As director for AVSCOM’a Advanced Systems Directorate, Rosher served as principal technical advisor to the commander of AVSCOM on all matters pertaining to the research and development of Army Aviation Systems. He revitalized the Research and Development Program for industry by managing the integration of new technology contributions into meaningful Army purposes. He orchestrated the efforts of the directorate in transition mission areas deficiencies into technology solutions which provided effective aviation equipment on the battlefield of the future.

He retired as a colonel and joined a company as program manager that competed for and won the technical support contract for the Light Utility Helicopter, later designated the Comanche. He worked as a contractor for another 20 years.

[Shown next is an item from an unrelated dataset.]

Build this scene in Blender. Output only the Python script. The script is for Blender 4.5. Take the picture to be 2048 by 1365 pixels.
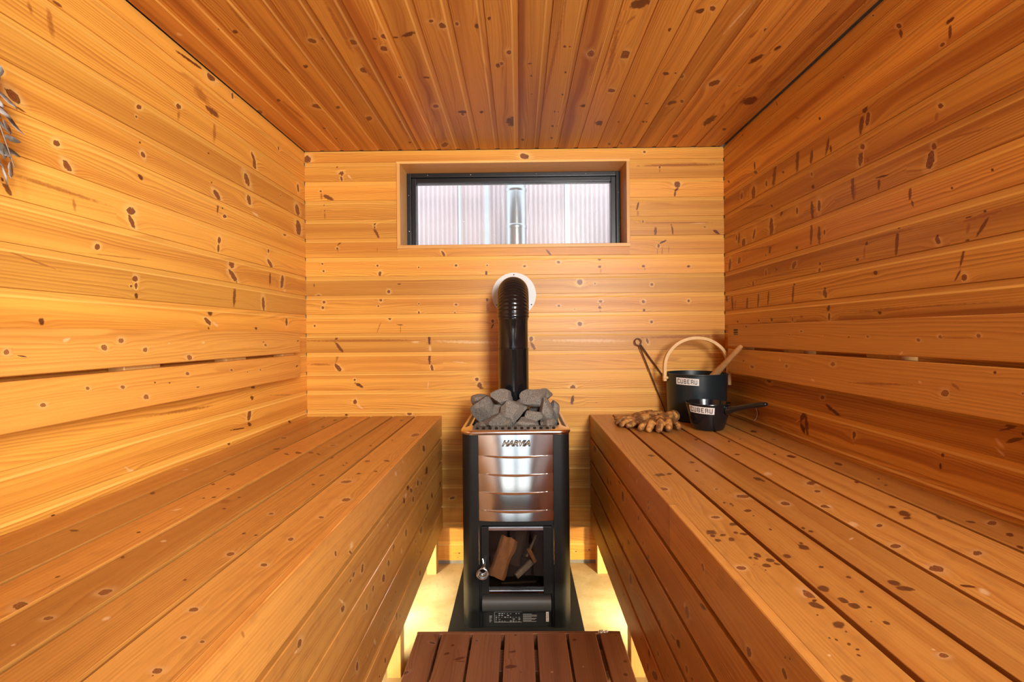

Rosher been married to Ilah, his high school sweetheart, for 60 years. They have three children, 11 grandchildren and one great granddaughter named Morgan.

(Source: Galen Rosher)

“I was fortunate enough after 26 years in the military to get a job as a contractor. All the rest of that time was working helicopters and working with the Comanche so I loved my career,” he added. “What I did in my careers was very fulfilling. They were good, responsible jobs.”

His induction into the Hall of Heroes was a pleasant surprise.

“You’re recognized by your peers. We’re all buddies and companions and for your peers to put me in for that, it was moving for me,” he added.